If I had my own chefs, I'd bring them everywhere, too
Refreshing in texture and flavor, the preparation of granita is also something of a joy, as it frees the chef from the requirements of the more specialized equipment used for making ice cream at home. If you have a dish, a fork, and a freezer, granita can be yours. The ingredients are simply whisked together and chilled, with the occasional scraping to keep things light and ice crystals in check. With honey for sweetness and the shimmering bubbles of your favorite sparkling wine, it makes for an easy crowd pleaser scooped into martini glasses. Serve as a cooling dessert, a quick treat while lounging by the pool, or as a palate cleanser between courses.

Prettier in a glass
Sparkling Cherry Granita
Adapted from Martha Stewart Living

I originally tried to adapt this recipe from Martha Stewart Living's "Cherry Ice," which claims it can be made in an hour. I don't know what sort of high tech super-freezer Martha has, but I needed about twice that time before I felt like it was ready to serve. Happily, you can neglect your granita in the freezer for a few hours and it will still come out okay.

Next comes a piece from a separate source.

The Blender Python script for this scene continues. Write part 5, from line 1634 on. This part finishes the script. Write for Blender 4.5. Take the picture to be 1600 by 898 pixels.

2 1/4 c fresh cherries, pitted
1/2 c sparkling wine
1/3 c raw honey
Fresh juice from 1/2 a lemon
2 tbs Kirsch or other cherry liqueur

Tip the cherries into a blender or food processor and pulse into a fine puree.

Bon voyage!
Combine the remaining ingredients in a shallow glass dish, whisking until homogenized.

Add the pureed cherries to the dish of boozy honey and give another whisk until blended.

Freeze for 2-3 hours, scraping with a fork about every 30 minutes, until slushy and semi-frozen throughout, like a light cherry snow.


Copyright 2013 GourmetGents


Unknown said...

Your recipe looks easy and elegant. Outside of sparkling wine, are there any other specific wine choices that are cherry-friendly?

James Pereira said...

Thanks! I'd lean towards whites, you don't have to use the super good stuff, as the honey and cherries will cut it a good amount. I'd lean towards a Riesling or Pinot Grigiot as they tend to be fairly bright and fruity.

You could also try seltzer water or unsweetened cherry juice for a virgin variation, but I'd keep an eye on it, as the alcohol is part of what prevents it from turning into an ice brick. Let us know how it goes!